---------- Data excerpts
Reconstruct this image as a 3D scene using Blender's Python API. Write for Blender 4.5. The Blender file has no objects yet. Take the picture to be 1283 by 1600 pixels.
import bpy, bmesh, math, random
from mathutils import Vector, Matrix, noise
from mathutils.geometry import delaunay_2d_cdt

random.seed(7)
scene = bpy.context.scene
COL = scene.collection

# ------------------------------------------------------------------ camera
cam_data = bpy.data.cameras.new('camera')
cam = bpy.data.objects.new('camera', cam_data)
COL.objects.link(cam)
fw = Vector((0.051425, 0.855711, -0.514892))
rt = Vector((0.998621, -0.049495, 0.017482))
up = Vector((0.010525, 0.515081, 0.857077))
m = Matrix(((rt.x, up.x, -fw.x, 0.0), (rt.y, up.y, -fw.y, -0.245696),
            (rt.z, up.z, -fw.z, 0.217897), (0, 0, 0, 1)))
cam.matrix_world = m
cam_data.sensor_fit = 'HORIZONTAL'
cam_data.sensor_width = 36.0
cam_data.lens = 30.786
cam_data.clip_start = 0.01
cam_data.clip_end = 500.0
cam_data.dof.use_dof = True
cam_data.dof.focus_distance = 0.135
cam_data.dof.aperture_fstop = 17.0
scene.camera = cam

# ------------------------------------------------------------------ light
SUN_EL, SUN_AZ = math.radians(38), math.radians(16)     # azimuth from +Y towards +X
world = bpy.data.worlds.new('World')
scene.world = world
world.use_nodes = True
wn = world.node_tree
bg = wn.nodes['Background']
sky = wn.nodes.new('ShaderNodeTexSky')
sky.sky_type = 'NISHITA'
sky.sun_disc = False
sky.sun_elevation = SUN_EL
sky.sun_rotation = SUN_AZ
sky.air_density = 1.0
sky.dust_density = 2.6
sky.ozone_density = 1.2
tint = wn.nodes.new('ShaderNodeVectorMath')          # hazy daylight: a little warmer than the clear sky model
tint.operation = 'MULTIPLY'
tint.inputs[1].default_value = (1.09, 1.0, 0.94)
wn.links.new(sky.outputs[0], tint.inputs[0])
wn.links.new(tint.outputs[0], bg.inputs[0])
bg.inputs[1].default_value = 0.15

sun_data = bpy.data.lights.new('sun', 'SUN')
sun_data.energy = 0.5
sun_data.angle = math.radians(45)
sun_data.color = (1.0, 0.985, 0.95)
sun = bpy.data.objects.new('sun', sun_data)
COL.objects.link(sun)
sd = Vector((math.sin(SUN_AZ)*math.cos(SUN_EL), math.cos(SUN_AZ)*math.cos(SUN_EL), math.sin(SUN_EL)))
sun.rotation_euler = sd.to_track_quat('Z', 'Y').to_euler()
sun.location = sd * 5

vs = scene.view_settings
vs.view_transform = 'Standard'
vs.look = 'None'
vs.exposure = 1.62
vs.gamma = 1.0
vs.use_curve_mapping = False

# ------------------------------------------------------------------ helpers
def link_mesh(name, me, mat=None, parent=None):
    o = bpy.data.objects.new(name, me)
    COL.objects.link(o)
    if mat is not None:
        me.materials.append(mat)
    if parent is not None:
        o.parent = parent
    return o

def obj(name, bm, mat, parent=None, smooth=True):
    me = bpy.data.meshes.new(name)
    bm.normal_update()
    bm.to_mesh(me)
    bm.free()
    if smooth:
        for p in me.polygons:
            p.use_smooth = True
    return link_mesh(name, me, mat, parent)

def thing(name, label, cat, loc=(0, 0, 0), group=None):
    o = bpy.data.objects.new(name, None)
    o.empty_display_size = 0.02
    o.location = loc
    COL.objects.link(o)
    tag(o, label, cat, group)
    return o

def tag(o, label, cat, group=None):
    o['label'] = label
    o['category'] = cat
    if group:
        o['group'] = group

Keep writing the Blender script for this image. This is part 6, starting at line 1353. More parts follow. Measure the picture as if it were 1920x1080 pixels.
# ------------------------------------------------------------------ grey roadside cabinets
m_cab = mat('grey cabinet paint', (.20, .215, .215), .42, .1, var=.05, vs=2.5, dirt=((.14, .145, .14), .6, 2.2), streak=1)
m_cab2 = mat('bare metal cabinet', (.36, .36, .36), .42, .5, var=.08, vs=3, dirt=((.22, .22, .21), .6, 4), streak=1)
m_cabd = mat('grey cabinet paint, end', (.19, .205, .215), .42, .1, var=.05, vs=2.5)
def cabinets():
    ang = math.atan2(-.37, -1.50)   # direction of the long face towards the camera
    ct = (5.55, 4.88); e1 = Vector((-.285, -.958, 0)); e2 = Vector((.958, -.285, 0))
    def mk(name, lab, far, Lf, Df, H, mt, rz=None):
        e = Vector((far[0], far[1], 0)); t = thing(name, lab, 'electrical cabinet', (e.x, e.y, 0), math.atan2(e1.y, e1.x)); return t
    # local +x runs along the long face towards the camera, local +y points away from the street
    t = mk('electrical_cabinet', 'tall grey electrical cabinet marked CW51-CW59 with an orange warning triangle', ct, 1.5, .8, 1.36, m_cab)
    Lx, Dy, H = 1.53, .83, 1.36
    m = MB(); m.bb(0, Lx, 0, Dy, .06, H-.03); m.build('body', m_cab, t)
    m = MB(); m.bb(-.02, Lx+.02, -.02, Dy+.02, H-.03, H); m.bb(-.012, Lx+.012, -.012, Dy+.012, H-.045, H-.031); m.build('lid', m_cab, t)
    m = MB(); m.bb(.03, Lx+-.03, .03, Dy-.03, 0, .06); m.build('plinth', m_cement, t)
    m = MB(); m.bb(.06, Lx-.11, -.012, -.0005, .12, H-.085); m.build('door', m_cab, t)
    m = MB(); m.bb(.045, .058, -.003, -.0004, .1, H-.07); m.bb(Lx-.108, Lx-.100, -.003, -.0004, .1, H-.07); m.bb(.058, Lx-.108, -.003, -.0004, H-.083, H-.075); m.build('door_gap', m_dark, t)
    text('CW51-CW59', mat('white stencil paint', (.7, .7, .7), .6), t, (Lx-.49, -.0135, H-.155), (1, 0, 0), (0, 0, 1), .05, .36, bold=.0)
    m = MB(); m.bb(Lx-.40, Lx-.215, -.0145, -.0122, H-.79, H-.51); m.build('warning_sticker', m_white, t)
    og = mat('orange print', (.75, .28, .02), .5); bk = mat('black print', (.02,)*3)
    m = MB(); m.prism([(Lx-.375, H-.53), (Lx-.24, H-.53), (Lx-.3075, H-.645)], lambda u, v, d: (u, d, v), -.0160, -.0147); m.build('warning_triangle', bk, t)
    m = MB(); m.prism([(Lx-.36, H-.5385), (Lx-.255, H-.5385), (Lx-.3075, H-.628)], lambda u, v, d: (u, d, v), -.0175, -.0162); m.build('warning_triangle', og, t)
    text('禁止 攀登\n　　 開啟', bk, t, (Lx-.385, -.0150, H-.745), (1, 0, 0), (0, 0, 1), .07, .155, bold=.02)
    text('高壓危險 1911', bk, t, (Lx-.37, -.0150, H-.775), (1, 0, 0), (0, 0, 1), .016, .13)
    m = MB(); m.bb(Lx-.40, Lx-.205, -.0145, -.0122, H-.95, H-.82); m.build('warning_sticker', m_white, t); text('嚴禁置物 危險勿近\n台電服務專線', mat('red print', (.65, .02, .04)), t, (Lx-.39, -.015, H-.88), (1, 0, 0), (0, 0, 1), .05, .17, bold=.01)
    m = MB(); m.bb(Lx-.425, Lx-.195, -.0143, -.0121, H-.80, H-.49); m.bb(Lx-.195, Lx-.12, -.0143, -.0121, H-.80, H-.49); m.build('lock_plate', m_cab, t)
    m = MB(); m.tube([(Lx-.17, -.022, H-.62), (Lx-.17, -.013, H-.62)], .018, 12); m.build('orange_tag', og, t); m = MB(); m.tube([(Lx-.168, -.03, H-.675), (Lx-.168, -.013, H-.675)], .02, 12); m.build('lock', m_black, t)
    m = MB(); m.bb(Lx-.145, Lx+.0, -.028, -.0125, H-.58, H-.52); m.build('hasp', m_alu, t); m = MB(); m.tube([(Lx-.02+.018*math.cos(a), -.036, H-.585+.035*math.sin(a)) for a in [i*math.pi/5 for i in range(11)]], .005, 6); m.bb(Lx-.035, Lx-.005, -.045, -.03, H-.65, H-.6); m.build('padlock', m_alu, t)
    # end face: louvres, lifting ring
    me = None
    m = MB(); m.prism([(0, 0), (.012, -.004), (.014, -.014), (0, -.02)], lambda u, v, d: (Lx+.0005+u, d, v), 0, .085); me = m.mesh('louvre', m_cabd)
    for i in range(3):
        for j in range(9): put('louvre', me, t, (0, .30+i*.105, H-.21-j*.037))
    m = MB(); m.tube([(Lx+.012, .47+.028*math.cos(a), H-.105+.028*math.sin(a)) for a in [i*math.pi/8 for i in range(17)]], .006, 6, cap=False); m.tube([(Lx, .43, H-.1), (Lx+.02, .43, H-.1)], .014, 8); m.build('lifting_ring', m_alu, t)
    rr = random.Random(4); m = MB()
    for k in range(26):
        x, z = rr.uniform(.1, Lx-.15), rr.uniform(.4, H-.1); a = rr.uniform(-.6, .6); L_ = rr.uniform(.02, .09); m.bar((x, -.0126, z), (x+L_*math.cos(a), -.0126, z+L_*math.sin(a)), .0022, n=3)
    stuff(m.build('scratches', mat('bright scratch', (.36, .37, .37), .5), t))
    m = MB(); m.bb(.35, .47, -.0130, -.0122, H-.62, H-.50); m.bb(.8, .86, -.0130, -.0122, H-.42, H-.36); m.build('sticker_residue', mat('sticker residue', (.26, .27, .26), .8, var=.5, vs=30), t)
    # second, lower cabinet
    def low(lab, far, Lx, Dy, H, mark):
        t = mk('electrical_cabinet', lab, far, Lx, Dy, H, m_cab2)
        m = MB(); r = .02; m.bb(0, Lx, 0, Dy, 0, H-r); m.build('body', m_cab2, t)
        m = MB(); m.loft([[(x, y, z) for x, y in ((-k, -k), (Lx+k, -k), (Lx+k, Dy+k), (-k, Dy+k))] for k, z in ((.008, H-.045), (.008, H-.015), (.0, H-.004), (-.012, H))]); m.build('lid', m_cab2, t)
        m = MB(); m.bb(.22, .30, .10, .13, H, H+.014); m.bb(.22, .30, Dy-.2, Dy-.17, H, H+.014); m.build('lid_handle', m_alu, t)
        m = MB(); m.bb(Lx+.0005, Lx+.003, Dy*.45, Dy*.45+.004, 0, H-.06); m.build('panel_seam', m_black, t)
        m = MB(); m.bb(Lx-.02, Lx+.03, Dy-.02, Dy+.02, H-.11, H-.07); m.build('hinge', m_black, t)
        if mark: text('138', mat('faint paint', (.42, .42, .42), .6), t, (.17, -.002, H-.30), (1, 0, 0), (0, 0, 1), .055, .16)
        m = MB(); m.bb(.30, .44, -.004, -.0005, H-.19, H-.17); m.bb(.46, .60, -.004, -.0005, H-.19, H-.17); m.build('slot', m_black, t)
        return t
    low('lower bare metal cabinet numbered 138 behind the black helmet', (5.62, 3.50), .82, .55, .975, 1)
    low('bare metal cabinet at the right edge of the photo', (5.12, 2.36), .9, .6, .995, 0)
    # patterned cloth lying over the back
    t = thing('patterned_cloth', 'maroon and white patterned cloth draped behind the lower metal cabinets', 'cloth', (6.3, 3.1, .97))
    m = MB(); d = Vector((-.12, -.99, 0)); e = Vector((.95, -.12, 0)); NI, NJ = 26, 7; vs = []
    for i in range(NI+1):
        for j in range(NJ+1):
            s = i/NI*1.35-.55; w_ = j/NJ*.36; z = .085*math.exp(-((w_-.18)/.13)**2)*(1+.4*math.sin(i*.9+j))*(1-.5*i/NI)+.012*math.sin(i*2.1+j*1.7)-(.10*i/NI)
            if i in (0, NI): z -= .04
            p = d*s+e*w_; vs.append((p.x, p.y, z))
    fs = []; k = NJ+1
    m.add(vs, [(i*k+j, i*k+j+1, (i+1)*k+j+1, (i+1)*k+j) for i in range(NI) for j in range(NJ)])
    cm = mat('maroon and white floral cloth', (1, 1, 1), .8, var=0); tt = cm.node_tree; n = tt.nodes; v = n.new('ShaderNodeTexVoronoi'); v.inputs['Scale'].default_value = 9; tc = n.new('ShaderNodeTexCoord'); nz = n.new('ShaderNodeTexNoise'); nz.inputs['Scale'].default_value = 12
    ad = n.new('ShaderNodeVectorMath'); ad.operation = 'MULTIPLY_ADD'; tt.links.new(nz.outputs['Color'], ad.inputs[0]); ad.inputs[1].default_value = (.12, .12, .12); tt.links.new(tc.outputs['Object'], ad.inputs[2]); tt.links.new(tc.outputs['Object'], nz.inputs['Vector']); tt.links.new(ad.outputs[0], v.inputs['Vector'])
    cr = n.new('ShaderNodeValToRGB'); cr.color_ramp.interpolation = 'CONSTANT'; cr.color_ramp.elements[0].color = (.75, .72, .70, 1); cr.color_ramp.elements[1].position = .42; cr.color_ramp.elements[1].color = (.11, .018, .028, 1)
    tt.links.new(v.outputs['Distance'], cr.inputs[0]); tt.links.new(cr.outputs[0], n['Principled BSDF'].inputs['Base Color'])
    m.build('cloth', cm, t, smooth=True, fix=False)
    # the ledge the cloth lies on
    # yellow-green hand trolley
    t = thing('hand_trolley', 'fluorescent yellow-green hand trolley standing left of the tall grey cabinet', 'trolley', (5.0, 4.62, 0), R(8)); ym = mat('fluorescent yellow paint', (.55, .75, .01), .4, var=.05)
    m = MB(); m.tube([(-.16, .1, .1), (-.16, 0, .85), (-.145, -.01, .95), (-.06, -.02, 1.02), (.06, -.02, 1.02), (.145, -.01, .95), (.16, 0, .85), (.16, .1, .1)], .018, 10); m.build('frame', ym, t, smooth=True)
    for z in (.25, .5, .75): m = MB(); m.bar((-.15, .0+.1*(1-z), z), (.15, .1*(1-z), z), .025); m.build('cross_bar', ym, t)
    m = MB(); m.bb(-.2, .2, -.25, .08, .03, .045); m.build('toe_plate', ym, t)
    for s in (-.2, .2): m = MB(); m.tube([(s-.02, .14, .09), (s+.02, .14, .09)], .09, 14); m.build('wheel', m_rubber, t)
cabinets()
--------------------
◆ Aim of the task:
Determine how many lines of this listing contain "scene", and give only the number.

◆ Result:
6